Lembro-me ainda da discussão d'esse tempo.

Os defensores d'estas linhas pleiteavam aqui ardentemente a preferencia.

O sr. Thomás Ribeiro contava aqui a riqueza dos vinhos do Dão, e imaginava para a provincia de ahi um grande rendimento; o sr. dr. Teixeira defendia com ardor o caminho de ferro da Beira Baixa, por causa das fabricas da Covilhã, e tratava com grande desdém os vinhos do Dão. O sr. Francisco de Albuquerque até nos accusava de termos inventado a Beira Baixa, e não nos gabava a invenção; eu não sei já o que alleguei, mas supponho que disse á Beira Alta cousas ferozes; mas o sr. Avelino mantinha no meio d'este debate acalorado a mais serena imparcialidade; nenhum dos contendores era capaz de lhe arrancar uma palavra, um gesto, uma inflexão denunciando que fosse mais favoravel a uma linha do que a outra; tinha para todas a mesma ternura, o mesmo sorriso amavel, e o segredo das suas predilecções, se as havia, levou-as comsigo para a sua cadeira de deputado; disse-o talvez ao seu confessor, (Riso.) mas á camara nunca.

Mais ainda porém. O meu antigo e nobre amigo, o sr. Lourenço de Carvalho, actual ministro das obras publicas, não se magoa de certo que eu lhe recorde, sem o minimo azedume, a affeição que s. ex.ª votava então ao caminho de ferro da Beira Baixa, affeição que passou como passam outras. A Beira Baixa não censura o seu antigo galanteador; foi como um juramento de amor eterno que no outro dia se esquece. (Riso.)

A Beira Baixa guarda apenas como prenda amorosa esse ramo de flores de eloquencia que s. ex.ª lhe atirou n'um momento de enthusiasmo, e deixou-o ir voando a novos amores como o legendario Barba Azul. (Riso.) E por aqui verá o meu amigo, o sr. visconde de Moreira de Rey, que não sei se está presente, que mais uma vez tem a sua opereta favorita applicação á politica portugueza.
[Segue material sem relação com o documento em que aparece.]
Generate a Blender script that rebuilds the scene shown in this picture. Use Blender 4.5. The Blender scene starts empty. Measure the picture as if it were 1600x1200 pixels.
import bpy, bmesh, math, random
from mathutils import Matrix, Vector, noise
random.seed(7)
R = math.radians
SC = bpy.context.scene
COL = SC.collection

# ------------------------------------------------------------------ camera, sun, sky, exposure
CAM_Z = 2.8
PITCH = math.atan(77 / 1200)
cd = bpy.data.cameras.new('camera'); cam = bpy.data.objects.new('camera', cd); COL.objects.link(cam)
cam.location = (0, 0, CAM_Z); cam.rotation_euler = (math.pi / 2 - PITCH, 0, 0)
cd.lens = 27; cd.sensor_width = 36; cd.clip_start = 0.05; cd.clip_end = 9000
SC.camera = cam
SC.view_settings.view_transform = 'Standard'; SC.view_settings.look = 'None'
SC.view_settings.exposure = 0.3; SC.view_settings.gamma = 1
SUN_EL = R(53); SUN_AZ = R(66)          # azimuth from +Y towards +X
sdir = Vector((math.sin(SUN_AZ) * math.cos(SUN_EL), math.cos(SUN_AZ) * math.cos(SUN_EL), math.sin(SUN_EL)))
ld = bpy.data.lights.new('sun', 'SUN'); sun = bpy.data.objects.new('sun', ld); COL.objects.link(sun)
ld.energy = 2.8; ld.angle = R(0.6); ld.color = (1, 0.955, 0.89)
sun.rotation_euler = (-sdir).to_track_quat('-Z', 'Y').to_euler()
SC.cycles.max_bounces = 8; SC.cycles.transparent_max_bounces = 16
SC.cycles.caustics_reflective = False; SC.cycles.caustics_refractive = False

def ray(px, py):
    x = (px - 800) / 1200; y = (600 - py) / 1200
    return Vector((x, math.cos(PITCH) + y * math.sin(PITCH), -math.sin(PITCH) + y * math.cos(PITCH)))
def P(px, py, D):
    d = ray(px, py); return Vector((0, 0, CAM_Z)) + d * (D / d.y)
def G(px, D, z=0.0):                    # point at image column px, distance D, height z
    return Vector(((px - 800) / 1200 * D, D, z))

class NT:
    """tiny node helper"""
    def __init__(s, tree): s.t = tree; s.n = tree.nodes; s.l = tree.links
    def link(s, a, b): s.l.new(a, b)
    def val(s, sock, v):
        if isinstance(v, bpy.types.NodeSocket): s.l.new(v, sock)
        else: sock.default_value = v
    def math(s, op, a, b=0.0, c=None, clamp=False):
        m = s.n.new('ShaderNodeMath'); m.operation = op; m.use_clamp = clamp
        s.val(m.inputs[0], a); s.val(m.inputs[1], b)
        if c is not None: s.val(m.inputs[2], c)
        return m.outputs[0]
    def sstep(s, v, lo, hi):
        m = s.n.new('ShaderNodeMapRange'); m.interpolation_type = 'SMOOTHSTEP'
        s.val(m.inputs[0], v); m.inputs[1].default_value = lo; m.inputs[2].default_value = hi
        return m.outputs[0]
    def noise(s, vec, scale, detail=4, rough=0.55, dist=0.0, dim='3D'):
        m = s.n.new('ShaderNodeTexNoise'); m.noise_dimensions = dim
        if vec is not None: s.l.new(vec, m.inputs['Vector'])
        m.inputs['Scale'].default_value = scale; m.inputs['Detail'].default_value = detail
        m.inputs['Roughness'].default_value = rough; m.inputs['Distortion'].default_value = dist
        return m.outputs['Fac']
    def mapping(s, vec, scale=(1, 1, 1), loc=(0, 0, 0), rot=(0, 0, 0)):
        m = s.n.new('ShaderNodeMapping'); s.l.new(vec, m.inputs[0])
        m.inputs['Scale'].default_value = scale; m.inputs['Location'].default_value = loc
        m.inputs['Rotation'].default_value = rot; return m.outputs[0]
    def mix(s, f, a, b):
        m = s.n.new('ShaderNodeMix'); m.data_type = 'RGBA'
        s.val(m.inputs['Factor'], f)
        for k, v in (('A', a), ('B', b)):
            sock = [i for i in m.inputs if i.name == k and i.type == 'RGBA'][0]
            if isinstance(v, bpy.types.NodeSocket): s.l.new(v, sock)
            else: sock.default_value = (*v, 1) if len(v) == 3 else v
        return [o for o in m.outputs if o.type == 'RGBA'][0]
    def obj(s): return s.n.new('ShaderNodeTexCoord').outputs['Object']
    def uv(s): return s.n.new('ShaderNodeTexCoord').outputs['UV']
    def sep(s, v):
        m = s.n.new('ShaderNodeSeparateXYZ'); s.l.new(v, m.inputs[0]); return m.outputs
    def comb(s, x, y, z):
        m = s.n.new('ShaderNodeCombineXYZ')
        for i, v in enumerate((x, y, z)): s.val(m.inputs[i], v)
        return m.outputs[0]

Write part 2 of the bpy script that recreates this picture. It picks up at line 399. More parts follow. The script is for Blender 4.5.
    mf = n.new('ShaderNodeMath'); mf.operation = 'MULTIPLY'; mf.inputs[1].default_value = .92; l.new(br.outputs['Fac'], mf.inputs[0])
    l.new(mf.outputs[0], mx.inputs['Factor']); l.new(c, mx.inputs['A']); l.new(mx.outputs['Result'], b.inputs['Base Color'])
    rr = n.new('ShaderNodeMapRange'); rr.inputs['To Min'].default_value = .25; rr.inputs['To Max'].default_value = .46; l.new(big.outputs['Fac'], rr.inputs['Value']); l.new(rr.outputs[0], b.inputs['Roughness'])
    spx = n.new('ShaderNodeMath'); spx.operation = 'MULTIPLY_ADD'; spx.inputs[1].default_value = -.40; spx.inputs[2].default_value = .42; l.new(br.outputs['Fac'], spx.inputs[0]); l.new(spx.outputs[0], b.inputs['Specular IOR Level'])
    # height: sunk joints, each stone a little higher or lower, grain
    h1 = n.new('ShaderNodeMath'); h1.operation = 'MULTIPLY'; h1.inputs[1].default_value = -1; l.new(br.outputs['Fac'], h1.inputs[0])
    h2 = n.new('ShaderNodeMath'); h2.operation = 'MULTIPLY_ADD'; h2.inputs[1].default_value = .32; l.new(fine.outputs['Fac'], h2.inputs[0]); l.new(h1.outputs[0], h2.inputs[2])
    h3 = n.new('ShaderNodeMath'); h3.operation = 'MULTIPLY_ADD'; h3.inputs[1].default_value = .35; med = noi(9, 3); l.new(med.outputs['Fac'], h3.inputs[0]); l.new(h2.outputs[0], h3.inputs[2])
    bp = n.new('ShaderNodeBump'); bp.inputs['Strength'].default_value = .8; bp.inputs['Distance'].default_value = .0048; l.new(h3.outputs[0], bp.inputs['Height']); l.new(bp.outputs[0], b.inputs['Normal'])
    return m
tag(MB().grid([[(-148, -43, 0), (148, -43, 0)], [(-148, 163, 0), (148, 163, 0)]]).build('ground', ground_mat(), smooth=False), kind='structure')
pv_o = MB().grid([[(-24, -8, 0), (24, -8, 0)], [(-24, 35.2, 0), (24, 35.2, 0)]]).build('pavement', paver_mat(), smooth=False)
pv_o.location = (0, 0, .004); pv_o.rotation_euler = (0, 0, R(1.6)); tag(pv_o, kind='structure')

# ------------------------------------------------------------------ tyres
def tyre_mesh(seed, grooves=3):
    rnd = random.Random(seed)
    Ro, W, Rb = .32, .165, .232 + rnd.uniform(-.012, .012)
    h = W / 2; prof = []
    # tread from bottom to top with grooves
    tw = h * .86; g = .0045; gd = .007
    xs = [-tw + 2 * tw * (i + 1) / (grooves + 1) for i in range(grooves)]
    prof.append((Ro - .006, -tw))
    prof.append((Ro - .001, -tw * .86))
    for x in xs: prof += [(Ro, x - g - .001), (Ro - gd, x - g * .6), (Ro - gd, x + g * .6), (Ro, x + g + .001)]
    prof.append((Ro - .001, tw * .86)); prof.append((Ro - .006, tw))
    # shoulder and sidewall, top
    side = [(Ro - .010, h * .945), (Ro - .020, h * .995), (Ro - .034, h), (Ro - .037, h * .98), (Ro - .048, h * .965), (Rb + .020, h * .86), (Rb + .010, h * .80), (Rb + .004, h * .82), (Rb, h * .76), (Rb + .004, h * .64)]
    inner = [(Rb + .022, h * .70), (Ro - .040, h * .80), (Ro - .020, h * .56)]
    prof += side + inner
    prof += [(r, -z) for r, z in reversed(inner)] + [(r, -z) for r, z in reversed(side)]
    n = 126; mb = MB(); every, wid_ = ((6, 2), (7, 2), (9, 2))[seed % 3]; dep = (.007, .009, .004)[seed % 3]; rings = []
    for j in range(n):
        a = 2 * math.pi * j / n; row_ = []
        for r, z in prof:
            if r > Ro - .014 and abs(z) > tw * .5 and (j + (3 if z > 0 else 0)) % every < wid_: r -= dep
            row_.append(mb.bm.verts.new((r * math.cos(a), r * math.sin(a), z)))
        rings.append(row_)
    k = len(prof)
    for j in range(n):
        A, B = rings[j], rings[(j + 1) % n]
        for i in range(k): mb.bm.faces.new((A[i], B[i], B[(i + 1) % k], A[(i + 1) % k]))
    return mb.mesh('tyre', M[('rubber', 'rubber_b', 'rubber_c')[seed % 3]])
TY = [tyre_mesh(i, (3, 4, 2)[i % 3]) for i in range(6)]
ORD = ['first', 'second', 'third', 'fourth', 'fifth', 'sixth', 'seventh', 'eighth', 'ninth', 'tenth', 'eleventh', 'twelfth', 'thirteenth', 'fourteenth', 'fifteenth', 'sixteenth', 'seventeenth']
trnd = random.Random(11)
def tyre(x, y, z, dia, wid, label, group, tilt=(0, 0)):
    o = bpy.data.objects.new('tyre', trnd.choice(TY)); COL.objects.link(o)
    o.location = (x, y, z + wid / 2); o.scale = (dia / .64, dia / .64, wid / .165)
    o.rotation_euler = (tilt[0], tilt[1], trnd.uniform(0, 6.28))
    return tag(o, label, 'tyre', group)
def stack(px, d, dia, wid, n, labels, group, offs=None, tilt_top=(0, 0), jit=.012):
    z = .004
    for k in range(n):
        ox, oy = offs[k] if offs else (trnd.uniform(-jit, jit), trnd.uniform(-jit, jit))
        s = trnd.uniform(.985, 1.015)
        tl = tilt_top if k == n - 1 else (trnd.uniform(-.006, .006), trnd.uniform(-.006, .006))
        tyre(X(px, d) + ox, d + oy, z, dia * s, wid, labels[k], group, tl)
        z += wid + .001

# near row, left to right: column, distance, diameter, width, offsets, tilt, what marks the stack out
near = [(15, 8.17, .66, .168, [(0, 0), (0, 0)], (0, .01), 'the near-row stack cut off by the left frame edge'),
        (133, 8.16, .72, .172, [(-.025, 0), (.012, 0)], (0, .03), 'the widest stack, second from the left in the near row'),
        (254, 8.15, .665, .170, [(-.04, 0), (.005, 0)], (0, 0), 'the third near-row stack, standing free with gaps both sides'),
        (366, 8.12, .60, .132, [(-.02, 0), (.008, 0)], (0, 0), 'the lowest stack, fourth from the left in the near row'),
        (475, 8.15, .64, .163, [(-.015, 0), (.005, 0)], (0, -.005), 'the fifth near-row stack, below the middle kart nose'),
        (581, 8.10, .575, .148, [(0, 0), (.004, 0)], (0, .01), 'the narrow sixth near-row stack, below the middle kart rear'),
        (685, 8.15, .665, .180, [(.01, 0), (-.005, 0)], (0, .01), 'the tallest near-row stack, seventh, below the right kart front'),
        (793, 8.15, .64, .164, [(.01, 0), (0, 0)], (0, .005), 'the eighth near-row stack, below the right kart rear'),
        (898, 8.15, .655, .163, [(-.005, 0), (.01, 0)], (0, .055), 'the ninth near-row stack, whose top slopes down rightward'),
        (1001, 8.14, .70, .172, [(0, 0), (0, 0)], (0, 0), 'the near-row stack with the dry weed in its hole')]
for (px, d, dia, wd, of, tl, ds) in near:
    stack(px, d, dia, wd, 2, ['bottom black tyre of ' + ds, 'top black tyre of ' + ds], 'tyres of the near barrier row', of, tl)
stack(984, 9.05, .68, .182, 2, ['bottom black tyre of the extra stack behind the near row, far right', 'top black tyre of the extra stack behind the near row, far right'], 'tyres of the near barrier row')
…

Pois apesar das affeições e predilecções do sr. Lourenço de Carvalho pela linha da Beira Baixa, não foi ella a preferida, mas sim a da Beira Alta; e hoje ainda que fiquem as duas linhas em igualdade de circumstancias; hoje que a illustre commissão affirma, a proposito e até a desproposito de tudo, as suas predilecções pelo caminho de ferro da Beira Alta; hoje que o governo confia a cada instante aos echos do parlamento a sua preferencia pelo caminho de ferro da Beira Alta, entende a camara que possa haver a mais leve suspeita de que seja preferido o caminho de ferro da Beira Baixa não tendo sido preferido quando todos o applaudiam?

Pois se assim é, se a sua preferencia se não contesta, se ninguem a discute, se não póde ser de maneira nenhuma prejudicada, seja ao menos considerada a linha da Beira Baixa nas mesmas condições em que estava em 1876, quero dizer, em certas condições de igualdade legal.

O caminho de ferro da Beira Alta ha de ser construido; a preferencia que o governo lhe concede não a posso eu impedir; eu venho simplesmente pedir que seja inserida de novo n'esta lei uma emenda que o sr. Thomás Ribeiro propoz aqui em 1875, nem mais nem menos, e cujo principio foi acceito agora.

Repito mais uma vez, que esta lei não é uma lei de construcção do caminho de ferro da Beira Alta; essa está votada ha dois annos. Não é tambem uma lei de construcção do caminho de ferro da Beira Baixa, que tambem já está votada; é simplesmente uma emenda á lei de 1876.

E essa emenda entendeu a commissão que devia dividir-se em duas. A primeira diz respeito á directriz do caminho de ferro da Beira Alta, e essa já está consignada no projecto, a segunda diz respeito ao modo de construcção das linhas ferreas, que em 1876 se entendia que devia ser simplesmente por adjudicação ás companhias, e hoje se entende que deve ser por adjudicação a companhias, e em ultimo recurso por conta do estado.

É esta emenda que a commissão entende que se deve fazer, e que está inserida em parte da lei, que eu peço que se insira em toda ella.

E repito á camara com a maior sinceridade, e desejo que as minhas palavras sejam consignadas no Diario da camara, que fazendo esta proposta não tenho por modo algum a pretensão de levar o governo e a camara a desmentirem a sua preferencia, que n'este momento não discuto, pelo caminho da Beira Alta.

Creio que não se póde ser menos ambicioso e mais conciliador.

Leu-se na mesa a seguinte

Proposta

Artigo 10.° No caso de não apparecer proposta em condições acceitaveis no concurso para a construcção do caminho de ferro da Beira Baixa, quando esse concurso se abrir, poderá o governo construil-o por administração directa, seguindo-se para a construcção e exploração d'esse caminho de ferro as regras estabelecidas n'esta lei para a construcção e exploração do caminho de ferro da Beira Alta.